Goldfields, a South African bullion company, decided back in 2009 to invest in trout farming in Lesotho under the name, Highlands Trout. The company had identified the pristine cold waters of Katse Dam to farm trout. Highlands Trout is now producing 2000 tons a year of trout for the Japanese market. By way of comparison, South Africa produces about half of that in trout and a total of just over 4000 tons of farmed fresh water and marine fish despite the fact that we have a 3000 km coastline and multiple fresh water dams and water bodies.
When Goldfields decided to invest an estimated R100 million in the project back in 2009, Lesotho did not feature as a trout farming country, let alone an exporter of prime quality fish capable of sale on the lucrative Japanese market. More importantly, Lesotho lacked a basic regulatory framework to sustainably manage fish farming in fresh water bodies such as Katse. And of course Katse Dam was built principally to provide drinking water to South Africa's Gauteng province. Accordingly, managing water quality was and remains a key criterion. The provision of water for fish farming is a secondary function of the dam's waters.
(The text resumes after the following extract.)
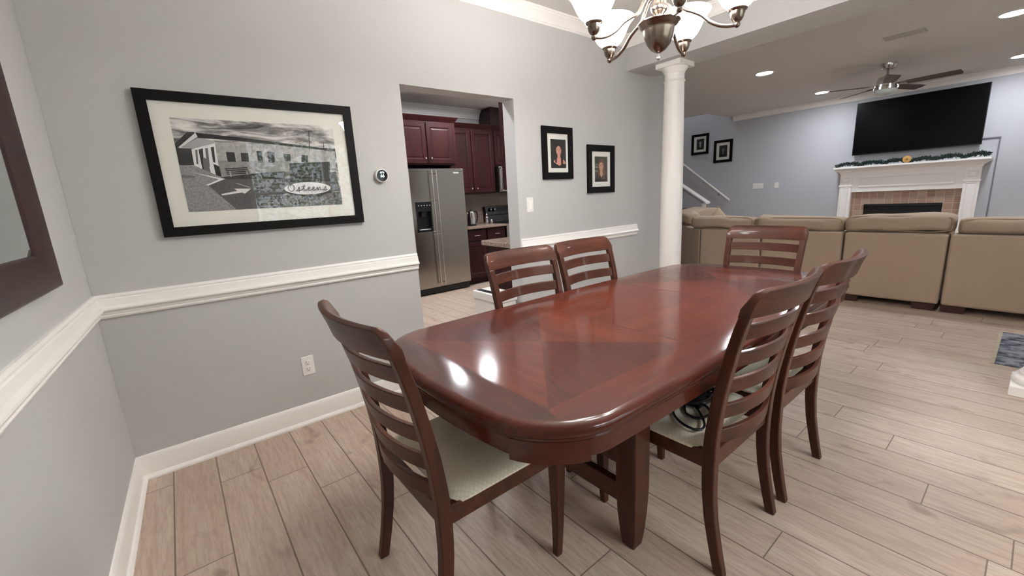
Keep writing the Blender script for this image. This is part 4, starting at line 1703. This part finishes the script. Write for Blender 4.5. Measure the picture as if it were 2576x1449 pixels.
# corner wedge
t = thing('sofa_corner', 'beige angled corner piece of the sofa partly hidden by the column', 'sofa', (-.222, 5.987, 0))
mb = MB()
mb.prism([(0, 0), (-.90, .86), (-.60, .87), (0, .30)], .065, .741)
mb.obj('back_panel', M_SOFA, t, smooth=40, bevel=.022, seg=3)
mb = MB()
mb.prism([(-.005, .32), (-.57, .872), (-.005, .872)], .065, .42)
mb.obj('seat_base', M_SOFA, t, smooth=40, bevel=.02)
for q in ((-.10, .20), (-.74, .82)):
    mb = MB()
    mb.rect_path([(q[0], q[1], 0, .10, .10), (q[0], q[1], .066, .11, .11)])
    mb.obj('foot', M_FOOT, t, smooth=0)
mb = MB()
cushion(mb, 0, 0, .848, .62, .26, .165, seed=9)
bc = mb.obj('back_cushion', M_SOFA, t, smooth=60)
bc.location = (-.58, .70, 0)
bc.rotation_euler = (0, 0, radians(-43))
# pointed cream pillow
t = thing('throw_pillow', 'cream throw pillow with a pointed corner sticking up behind the sofa back', 'pillow', (-.465, 7.02, .458), radians(20))
mb = MB()
rings = []
n = 12
for j in range(n + 1):
    v = -1 + 2 * j / n
    row = []
    for i in range(24):
        a = 2 * pi * i / 24
        ca, sa = cos(a), sin(a)
        w_ = (1 - abs(v) ** 1.6)
        row.append((ca * .22 * max(.03, (1 - abs(v))), sa * .08 * max(.05, w_), .265 + v * .265))
    rings.append(row)
mb.loft(rings)
mb.obj('pillow_body', M_PILLOW, t, smooth=70)
mb = MB()
for k in range(7):
    a = k * .9
    mb.tube([(0, 0, .515), (.022 * cos(a), .014 * sin(a), .545 + .006 * (k % 3))], .004, 5)
mb.obj('tassel', M_PILLOW, t)
# seat unit the pillow rests on (left run of the sectional)
t = thing('sofa_section', 'beige left run of the sofa behind the column', 'sofa', (-1.15, 6.88, 0), 0, 'beige sectional sofa seen from behind')
mb = MB()
mb.box(0, .22, 0, 1.5, .065, .745)
mb.obj('back_panel', M_SOFA, t, smooth=40, bevel=.022, seg=3)
mb = MB()
mb.box(.225, .92, 0.02, 1.5, .065, .455)
mb.obj('seat_base', M_SOFA, t, smooth=40, bevel=.03, seg=3)
for fy in (.12, 1.38):
    mb = MB()
    mb.rect_path([(.1, fy, 0, .12, .12), (.1, fy, .066, .13, .13)])
    mb.obj('foot', M_FOOT, t, smooth=0)
mb = MB()
cushion(mb, .16, .62, .862, .28, 1.1, .20, seed=12)
mb.obj('back_cushion', M_SOFA, t, smooth=60)

# rug
mb = MB()
mb.box(2.63, 4.1, 4.60, 5.50, 0.0005, .008)


def rug_mat():
    t = NT('rug_blue')
    o_ = t.obj()
    a = t.noise(t.mapping(o_, scale=(10, 18, 1)), 1.5, 6, .75, .8)
    v = t.n('ShaderNodeTexVoronoi')
    t.put(v.inputs['Vector'], o_)
    v.inputs['Scale'].default_value = 16
    c = t.ramp(t.math('ADD', t.math('MULTIPLY', a, .75), t.math('MULTIPLY', v.outputs['Distance'], .3)), [(.36, S(44, 48, 60)), (.5, S(96, 100, 112)), (.62, S(150, 152, 158))])
    t.set(color=c, rough=.95, spec=.1)
    return t.m


rug = thing('area_rug', 'faded blue grey rug at the right edge of the photo behind the column', 'rug', (0, 0, 0))
mb.obj('rug_field', rug_mat(), rug, smooth=0)
mb = MB()
rs = random.Random(5)
for k in range(60):
    y = 4.605 + k * .015
    mb.tube([(2.632, y, .005), (2.610, y + rs.uniform(-.004, .004), .003)], .003, 4)
fr = mb.obj('fringe', pm('rug_fringe', S(196, 186, 168), .95), rug, smooth=0)
fr['kind'] = 'stuff'

# fireplace: mantel, tile surround, firebox
FX = 1.20
t = thing('fireplace', 'white mantel fireplace with tan tile surround and black firebox', 'fireplace', (FX, YF - .001, 0))
mb = MB()
mb.box(-.945, .945, -.265, 0, 1.485, 1.515)
mb.obj('mantel_shelf', M_TRIM, t, smooth=0, bevel=.004)
mb = MB()


def stepbox(x0, x1, yf, steps):
    for z0, z1, e in steps:
        mb.loft([[(x0 - e[0], -yf - e[0], z0), (x1 + e[0], -yf - e[0], z0), (x1 + e[0], 0, z0), (x0 - e[0], 0, z0)],
                 [(x0 - e[1], -yf - e[1], z1), (x1 + e[1], -yf - e[1], z1), (x1 + e[1], 0, z1), (x0 - e[1], 0, z1)]])


stepbox(-.84, .84, .10, [(1.385, 1.40, (.0, .012)), (1.40, 1.415, (.012, .012)), (1.415, 1.462, (.014, .075)), (1.462, 1.485, (.082, .085))])
for s in (-1, 1):
    a, b = sorted((s * .86, s * .69))
    stepbox(a, b, .125, [(1.385, 1.40, (.0, .012)), (1.40, 1.415, (.012, .012)), (1.415, 1.462, (.014, .075)), (1.462, 1.485, (.082, .085))])
mb.obj('mantel_cornice', M_TRIM, t, smooth=0)
mb = MB()
mb.box(-.845, .845, -.10, 0, 1.075, 1.385)


def panel(mb, x0, x1, z0, z1, y, m=.014, d=.014):
    def rr(k):
        return [(x0 + k, z0 + k), (x1 - k, z0 + k), (x1 - k, z1 - k), (x0 + k, z1 - k)]
    mb.loft([[(x, y - .0, z) for x, z in rr(0)], [(x, y - d, z) for x, z in rr(.004)], [(x, y - d, z) for x, z in rr(m)], [(x, y - .001, z) for x, z in rr(m + .012)]])


panel(mb, -.60, .60, 1.155, 1.335, -.10)
mb.obj('frieze', M_TRIM, t, smooth=0)
for s in (-1, 1):
    a, b = sorted((s * .86, s * .69))
    mb = MB()
    mb.box(a, b, -.125, 0, 0, 1.385)
    panel(mb, a + .03, b - .03, .25, 1.16, -.125, .008, .008)
    panel(mb, a + .032, b - .032, 1.245, 1.345, -.125, .012, .018)
    mb.box(a - .012, b + .012, -.139, 0, 1.175, 1.195)
    mb.box(a - .008, b + .008, -.135, 0, 1.195, 1.205)
    mb.box(a - .015, b + .015, -.145, 0, 0, .20)
    mb.obj('pilaster', M_TRIM, t, smooth=0, bevel=.002)
mb = MB()
for (a, b, c, d_) in ((-.69, -.50, 0, 1.075), (.49, .69, 0, 1.075), (-.50, .49, .858, 1.075)):
    mb.box(a, b, -.035, 0, c, d_)
mb.obj('tile_surround', M_TILE, t, smooth=0)
mb = MB()
mb.box(-.50, .49, -.012, 0, .05, .858)
mb.box(-.50, .49, -.050, -.012, .815, .858)
mb.box(-.50, .49, -.056, -.012, .785, .80)
mb.box(-.50, .49, -.046, -.012, .05, .15)
mb.obj('firebox', M_FIREBOX, t, smooth=0)
mb = MB()
mb.box(-.86, .86, -.55, -.146, 0, .02)
mb.obj('hearth', M_TILE, t, smooth=0)

# television and cord raceway
t = thing('television', 'large black wall mounted television above the mantel', 'television', (1.235, YF - .004, 0))
mb = MB()
mb.loft([[(-.775, -.05, 1.708), (.775, -.05, 1.708), (.775, -.05, 2.575), (-.775, -.05, 2.575)][:4],
         [(-.775, -.085, 1.708), (.775, -.085, 1.708), (.775, -.085, 2.575), (-.775, -.085, 2.575)]])
mb.obj('cabinet', M_BLACK, t, smooth=0, bevel=.004)
mb = MB()
mb.quad([(-.766, -.0862, 1.722), (.766, -.0862, 1.722), (.766, -.0862, 2.566), (-.766, -.0862, 2.566)])
mb.obj('screen', M_TV, t, smooth=0)
mb = MB()
mb.box(-.2, .2, -.05, 0, 1.95, 2.3)
mb.obj('wall_bracket', M_BLACK, t, smooth=0)
mb = MB()
mb.box(1.95, 2.19, YF - .016, YF, 1.782, 1.80)
mb.box(2.174, 2.19, YF - .016, YF, .40, 1.782)
mb.box(2.05, 2.066, YF - .016, YF, .40, 1.30) if False else None
o = mb.obj('cable_raceway', M_RACE, smooth=0, bevel=.003)
tag(o, 'slim grey cable raceway running from the television down the wall', 'cable raceway')

# garland on the mantel and the round ornament
mb = MB()
rs = random.Random(11)
spine = [Vector((.30 + 1.80 * i / 40, 9.86 + .03 * sin(i * .9), 1.535 + .025 * abs(sin(i * .45)) + .012 * rs.random())) for i in range(41)]
mb.tube(spine, .008, 5)
for p in spine:
    for k in range(70):
        d = Vector((rs.gauss(0, 1), rs.gauss(0, .7), rs.gauss(.25, .8))).normalized()
        L = rs.uniform(.02, .05)
        b = p + Vector((rs.uniform(-.025, .025), rs.uniform(-.02, .02), rs.uniform(-.012, .02)))
        e = b + d * L
        e.z = max(e.z, 1.518)
        b.z = max(b.z, 1.518)
        s = d.cross(Vector((rs.random(), rs.random(), rs.random()))).normalized() * .010
        m_ = (b + e) / 2
        mb.quad([b, m_ + s, e, m_ - s])
g_ = mb.obj('garland', M_GREEN, smooth=0, recalc=False)
tag(g_, 'dark green leafy garland lying along the white mantel shelf', 'garland')
t = thing('ornament', 'round golden wood slice ornament standing on the mantel in front of the garland', 'ornament', (1.225, 9.774, 1.515))
mb = MB()
mb.lathe([(.044, -.006), (.053, -.004), (.054, .004), (.046, .007), (.001, .008)], 0, 0, 28, 0, .056, axis='y')
mb.obj('disc', pm('ornament_gold', S(214, 168, 96), .5, grain=.15, gscale=30), t)
mb = MB()
pts = []
for i in range(10):
    a = pi / 2 + 2 * pi * i / 10
    r_ = .022 if i % 2 == 0 else .009
    pts.append((r_ * cos(a), -.0085, .056 + r_ * sin(a)))
mb.quad(pts)
mb.obj('star_mark', pm('ornament_brown', S(140, 92, 48), .6), t, smooth=0)
# side table behind the sofa, only its top edge in view
t = thing('side_table', 'brown wooden side table whose top edge shows right beside the column', 'table', (-2.12, 8.55, 0))
M_WALNUT = pm('walnut', S(88, 60, 48), .5)
mb = MB()
mb.box(-.30, .30, -.20, .20, .855, .905)
mb.obj('tabletop', M_WALNUT, t, smooth=0, bevel=.004)
for lx in (-.26, .26):
    for ly_ in (-.16, .16):
        mb = MB()
        mb.rect_path([(lx, ly_, 0, .04, .04), (lx, ly_, .855, .05, .05)])
        mb.obj('leg', M_WALNUT, t, smooth=0)

# ceiling fan
t = thing('ceiling_fan', 'brushed nickel ceiling fan with brown blades and frosted light', 'ceiling fan', (1.21, 7.94, 0))
mb = MB()
mb.lathe([(.085, 2.7395), (.083, 2.72), (.070, 2.690), (.050, 2.672), (.018, 2.666)], n=32)
mb.obj('canopy', M_CHROME, t, smooth=50)
mb = MB()
mb.tube([(0, 0, 2.67), (0, 0, 2.59)], .012, 12)
mb.lathe([(.020, 2.61), (.024, 2.60), (.020, 2.585)], n=16)
mb.obj('down_rod', M_NICKEL, t)
mb = MB()
mb.lathe([(.02, 2.592), (.075, 2.585), (.095, 2.572), (.108, 2.52), (.112, 2.49), (.118, 2.486), (.118, 2.462), (.128, 2.456), (.128, 2.425), (.120, 2.420)], n=40)
mb.obj('motor_housing', M_CHROME, t, smooth=45)
mb = MB()
mb.lathe([(.118, 2.422), (.112, 2.40), (.098, 2.378), (.06, 2.366), (.001, 2.362)], n=32)
mb.obj('light_lens', M_FANLENS, t, smooth=60)
for k in range(5):
    a = radians(-2 + 72 * k)
    R_ = Matrix.Rotation(a, 3, 'Z')
    pit = radians(-12)

    def bl(x, y, z):
        yy, zz = y * cos(pit) - z * sin(pit), y * sin(pit) + z * cos(pit)
        v = R_ @ Vector((x, yy, zz))
        return (v.x, v.y, v.z + 2.476)
    mb = MB()
    pl2 = [(.20, -.05), (.30, -.062), (.62, -.070), (.69, -.066), (.70, .0), (.69, .066), (.62, .070), (.30, .062), (.20, .05)]
    mb.loft([[bl(x, y, -.003) for x, y in pl2], [bl(x, y, .003) for x, y in pl2]])
    b_ = mb.obj('blade', M_FAN, t, smooth=0)
    mb = MB()
    mb.loft([[bl(.10, -.018, .004), bl(.10, .018, .004), bl(.27, .03, .004), bl(.27, -.03, .004)], [bl(.10, -.018, .010), bl(.10, .018, .010), bl(.27, .03, .010), bl(.27, -.03, .010)]])
    mb.obj('blade_arm', M_NICKEL_D, b_, smooth=0)

# ceiling vent
M_VENT = pm('vent_metal', S(176, 174, 170), .6)
t = thing('ceiling_vent', 'long grey air vent in the living room ceiling', 'vent', (1.57, 6.60, H))
mb = MB()
mb.box(-.165, .165, -.085, -.068, -.006, 0)
mb.box(-.165, .165, .068, .085, -.006, 0)
mb.box(-.165, -.148, -.068, .068, -.006, 0)
mb.box(.148, .165, -.068, .068, -.006, 0)
mb.obj('frame', M_VENT, t, smooth=0)
mb = MB()
mb.box(-.148, .148, -.068, .068, -.001, -.0002)
mb.obj('backing', M_DARKSLOT, t, smooth=0)
for k in range(6):
    y = -.056 + k * .0225
    mb = MB()
    mb.loft([[(-.148, y, -.001), (.148, y, -.001), (.148, y + .003, -.001), (-.148, y + .003, -.001)], [(-.148, y + .012, -.006), (.148, y + .012, -.006), (.148, y + .015, -.006), (-.148, y + .015, -.006)]])
    mb.obj('louvre', M_VENT, t, smooth=0)

# garden bushes seen only as reflections through the blinds
mb = MB()
rs = random.Random(2)
for k in range(5200):
    c = Vector((7.6 + rs.gauss(0, .6), 3.4 + rs.gauss(0, 1.7), 2.9 * rs.random() ** .8))
    a = Vector((rs.gauss(0, 1), rs.gauss(0, 1), rs.gauss(0, 1))).normalized() * .06
    b = a.cross(Vector((rs.gauss(0, 1), rs.gauss(0, 1), rs.gauss(0, 1)))).normalized() * .032
    mb.quad([c - a, c + b, c + a, c - b])
mb.tube([(7.2, 3.3, -.2), (7.2, 3.3, 1.6)], .05, 8)
o = mb.obj('garden_bush', pm('leaf_green', S(84, 116, 40), .7, grain=.5, gscale=4), smooth=0, recalc=False)
tag(o, 'leafy green bush outside the window, seen in the glass of the big print', 'bush')
mb = MB()
mb.box(4.4, 14, -6, 16, -.3, -.2)
struct(mb.obj('ground_outside', pm('lawn', S(110, 132, 70), .9, grain=.3, gscale=3), smooth=0))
The management authority for Katse Dam is the Lesotho Highlands Development Authority. LHDA and the Lesotho Government immediately recognised the huge potential of this investment for Lesotho as a country. In May 2010, Feike was appointed, together with Norway's former fisheries minister and then Chairman of the FAO Aquaculture Sub-Committee, Svein Munkejord, to design a comprehensive regulatory model and framework to allow the Highlands Trout investment (and others) to become a commercial reality. Within less than 6 months, we designed a complete regulatory framework for fresh water fish farming for Lesotho and waters controlled by LHDA (including Katse), as well as a "fish carrying capacity" calculator for fresh waters, which allows users to calculate the safe fish farming carrying capacity of fresh water systems. The regulatory model was drafted with principal objective of creating a "one-stop-shop" for the evaluation of issuing of fish farming licences, allowing for minimal red-tape and delays.
The result of course is this tremendous success story. The lesson is clear. Investors will invest provided you give them regulatory and policy certainty and you remove the unnecessary red-tape and obstacles. With a single investment in a fresh water farming facility, Lesotho now produces 50% of South Africa's entire annual farmed fish production and double South Africa's entire trout production notwithstanding the fact that we not only have substantially more financial resources at our disposal, but we have multiple water bodies for fresh water fish farming and some 1 million square miles of ocean space!
South Africa has been "talking" about fish farming for years. We have been saying that fish farming is important and how it can provide "alternatives" to wild fish harvesting, but the Fisheries Department's commitment to bureaucracy and an increasingly unfriendly business attitude has ensured that South African investors invest abroad in country's like Lesotho and Namibia or simply keep their cash invested elsewhere.
Postscript: Port Nolloth Sea Farms Ranching, a long-standing Feike client, that was allocated a 10-year abalone sea ranching right in late 2012, became the first abalone ranching right holder to commence with the planting of abalone off the Northern Cape coast earlier this month.